Syaikh Shaleh As-Suhaimi hafidzahullah berkata, "Nasihatku agar kalian sibukan menuntut ilmu, dan tinggalkanlah jalan apapun yg para masyaikh itu memperbincangkannya (tahdzir mentahdzir), maka tetaplah pada jalan menuntut ilmu, sibukan dengannya, sibukan dengan ibadah, dan ingtlah wahai kalaian semuanya para Hamba Allah, saling ingatkanlah tentang surga, neraka, balasan amalan, dan ingatlah firman Allah, "Dan tidaklah ada lafadz yg diucapkan melainkan ada padanaya malaikat yg mengawasi (raqib) yg selalu ada (atid)"

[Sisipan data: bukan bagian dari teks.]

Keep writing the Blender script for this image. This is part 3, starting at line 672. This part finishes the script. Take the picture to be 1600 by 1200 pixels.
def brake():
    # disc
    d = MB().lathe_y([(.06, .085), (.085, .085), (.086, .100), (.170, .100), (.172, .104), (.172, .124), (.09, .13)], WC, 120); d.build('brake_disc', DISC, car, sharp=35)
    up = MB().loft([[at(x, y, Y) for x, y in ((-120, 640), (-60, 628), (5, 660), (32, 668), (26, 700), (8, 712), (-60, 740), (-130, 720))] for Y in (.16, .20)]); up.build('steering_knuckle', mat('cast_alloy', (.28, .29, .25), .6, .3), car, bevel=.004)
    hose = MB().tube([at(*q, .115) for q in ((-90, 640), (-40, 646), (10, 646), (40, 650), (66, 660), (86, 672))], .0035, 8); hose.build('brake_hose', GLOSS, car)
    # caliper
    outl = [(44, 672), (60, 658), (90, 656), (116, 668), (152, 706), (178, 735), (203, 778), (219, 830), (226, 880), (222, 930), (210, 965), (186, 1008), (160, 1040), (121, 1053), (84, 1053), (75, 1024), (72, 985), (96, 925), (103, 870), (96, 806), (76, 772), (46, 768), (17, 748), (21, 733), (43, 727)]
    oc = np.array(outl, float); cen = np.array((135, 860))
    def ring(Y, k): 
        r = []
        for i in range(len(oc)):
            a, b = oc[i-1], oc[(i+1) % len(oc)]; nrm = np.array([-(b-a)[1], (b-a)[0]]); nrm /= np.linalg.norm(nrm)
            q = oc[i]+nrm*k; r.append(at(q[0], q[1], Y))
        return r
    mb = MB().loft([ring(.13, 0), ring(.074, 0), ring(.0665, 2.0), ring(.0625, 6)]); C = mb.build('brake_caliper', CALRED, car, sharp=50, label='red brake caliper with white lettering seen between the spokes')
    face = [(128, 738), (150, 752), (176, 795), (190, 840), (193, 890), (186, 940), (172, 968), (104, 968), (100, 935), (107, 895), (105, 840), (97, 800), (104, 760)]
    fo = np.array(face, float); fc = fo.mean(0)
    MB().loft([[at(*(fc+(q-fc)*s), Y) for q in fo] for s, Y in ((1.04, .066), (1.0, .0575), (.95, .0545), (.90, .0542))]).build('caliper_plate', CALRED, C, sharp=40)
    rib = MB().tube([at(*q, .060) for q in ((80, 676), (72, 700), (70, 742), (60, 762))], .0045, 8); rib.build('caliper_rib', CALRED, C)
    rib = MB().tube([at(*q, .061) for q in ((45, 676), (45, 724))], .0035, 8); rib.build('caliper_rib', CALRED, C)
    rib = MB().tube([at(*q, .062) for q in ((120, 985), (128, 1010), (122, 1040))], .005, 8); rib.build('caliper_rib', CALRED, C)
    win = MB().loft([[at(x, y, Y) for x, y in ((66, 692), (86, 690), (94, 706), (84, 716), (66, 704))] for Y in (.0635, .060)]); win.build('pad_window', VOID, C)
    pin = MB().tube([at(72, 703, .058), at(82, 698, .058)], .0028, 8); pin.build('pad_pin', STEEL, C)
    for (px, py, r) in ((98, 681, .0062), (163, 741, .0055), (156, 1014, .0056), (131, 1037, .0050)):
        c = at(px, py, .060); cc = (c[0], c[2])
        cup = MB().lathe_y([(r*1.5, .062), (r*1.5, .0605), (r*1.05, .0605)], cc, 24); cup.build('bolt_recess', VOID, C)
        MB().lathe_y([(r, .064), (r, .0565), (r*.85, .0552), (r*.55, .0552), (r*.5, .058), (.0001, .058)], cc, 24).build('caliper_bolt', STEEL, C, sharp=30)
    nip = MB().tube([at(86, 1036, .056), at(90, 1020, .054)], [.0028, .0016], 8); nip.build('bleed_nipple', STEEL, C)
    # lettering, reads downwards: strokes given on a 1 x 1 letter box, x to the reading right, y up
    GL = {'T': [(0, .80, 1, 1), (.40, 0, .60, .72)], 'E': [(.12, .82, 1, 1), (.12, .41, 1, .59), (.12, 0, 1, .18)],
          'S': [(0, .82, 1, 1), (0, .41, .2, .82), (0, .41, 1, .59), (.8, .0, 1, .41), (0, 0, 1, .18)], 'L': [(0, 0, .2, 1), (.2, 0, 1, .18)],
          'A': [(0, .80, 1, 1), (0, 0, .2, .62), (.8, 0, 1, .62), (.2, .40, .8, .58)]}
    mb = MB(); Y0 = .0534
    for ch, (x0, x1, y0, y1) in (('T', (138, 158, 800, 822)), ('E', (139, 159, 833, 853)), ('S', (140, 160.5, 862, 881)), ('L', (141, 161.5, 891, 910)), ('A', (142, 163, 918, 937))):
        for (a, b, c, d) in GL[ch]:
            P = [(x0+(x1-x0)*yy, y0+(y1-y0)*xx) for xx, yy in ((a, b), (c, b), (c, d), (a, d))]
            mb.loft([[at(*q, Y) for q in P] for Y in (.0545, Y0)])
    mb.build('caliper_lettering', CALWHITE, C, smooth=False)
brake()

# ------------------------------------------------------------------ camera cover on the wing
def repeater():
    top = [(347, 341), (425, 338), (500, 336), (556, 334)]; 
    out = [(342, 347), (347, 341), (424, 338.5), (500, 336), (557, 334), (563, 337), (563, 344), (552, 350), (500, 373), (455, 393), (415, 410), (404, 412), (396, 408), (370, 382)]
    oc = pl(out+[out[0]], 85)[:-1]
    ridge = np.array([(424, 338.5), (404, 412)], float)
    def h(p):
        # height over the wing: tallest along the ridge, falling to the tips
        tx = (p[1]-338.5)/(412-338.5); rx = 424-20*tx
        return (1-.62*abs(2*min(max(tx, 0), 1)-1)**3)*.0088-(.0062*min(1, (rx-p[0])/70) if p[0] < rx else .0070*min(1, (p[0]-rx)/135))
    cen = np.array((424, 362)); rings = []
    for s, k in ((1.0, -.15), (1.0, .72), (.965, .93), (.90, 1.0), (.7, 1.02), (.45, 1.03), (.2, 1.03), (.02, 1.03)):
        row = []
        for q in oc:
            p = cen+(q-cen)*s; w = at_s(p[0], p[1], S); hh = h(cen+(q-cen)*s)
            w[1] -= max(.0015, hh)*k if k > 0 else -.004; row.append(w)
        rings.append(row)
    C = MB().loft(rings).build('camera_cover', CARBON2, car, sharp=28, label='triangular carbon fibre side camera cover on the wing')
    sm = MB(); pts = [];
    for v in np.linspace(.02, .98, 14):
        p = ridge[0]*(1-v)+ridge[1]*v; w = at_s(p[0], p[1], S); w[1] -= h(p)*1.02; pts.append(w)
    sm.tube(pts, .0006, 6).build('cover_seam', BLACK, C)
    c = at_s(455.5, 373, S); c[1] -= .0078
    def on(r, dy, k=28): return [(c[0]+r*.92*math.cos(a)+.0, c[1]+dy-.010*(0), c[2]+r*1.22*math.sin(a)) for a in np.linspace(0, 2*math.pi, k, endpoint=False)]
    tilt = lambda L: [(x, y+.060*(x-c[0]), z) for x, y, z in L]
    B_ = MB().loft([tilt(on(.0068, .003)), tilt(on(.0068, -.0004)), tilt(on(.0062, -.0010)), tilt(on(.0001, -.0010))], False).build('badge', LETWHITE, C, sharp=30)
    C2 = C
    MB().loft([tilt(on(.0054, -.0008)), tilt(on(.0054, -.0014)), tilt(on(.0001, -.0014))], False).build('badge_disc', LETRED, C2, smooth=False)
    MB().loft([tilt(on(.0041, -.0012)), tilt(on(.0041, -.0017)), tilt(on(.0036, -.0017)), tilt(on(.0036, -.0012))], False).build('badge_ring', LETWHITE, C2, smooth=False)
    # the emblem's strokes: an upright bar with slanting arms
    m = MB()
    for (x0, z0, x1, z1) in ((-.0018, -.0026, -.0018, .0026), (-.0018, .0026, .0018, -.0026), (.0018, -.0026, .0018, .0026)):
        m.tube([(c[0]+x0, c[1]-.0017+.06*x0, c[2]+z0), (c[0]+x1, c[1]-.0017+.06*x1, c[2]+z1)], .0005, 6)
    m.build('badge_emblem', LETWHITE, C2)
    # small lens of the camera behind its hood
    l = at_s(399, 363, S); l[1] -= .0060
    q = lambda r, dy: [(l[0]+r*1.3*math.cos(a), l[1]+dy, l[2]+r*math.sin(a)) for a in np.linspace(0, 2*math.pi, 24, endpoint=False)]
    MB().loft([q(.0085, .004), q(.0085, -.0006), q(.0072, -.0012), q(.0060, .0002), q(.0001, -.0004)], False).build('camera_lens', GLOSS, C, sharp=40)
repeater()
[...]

Syaikh Shalih Alu Syaikh hafidzhullah berkata, "Demikian juga, apabila dalam masalah aqidah, atau masalah seorang ulama ada sesuatu (kesalahan) didalam fatwanya, maka disini wajib untuk meneliti kenapa ia melakukan ini, agar mendapatkan maslahat dan mencegah kemudharatan, .." (kaset Al-Fatwa baina Muthobiqaatis-Syar'i wamusayarotil ahwa, side B)
(Disarikan dari kitab Riyadhul Jannah fi syarhi ushul as-sunnah, Abul Asybal Ahmad Salim Al-Mashri. Wallahu a'lam.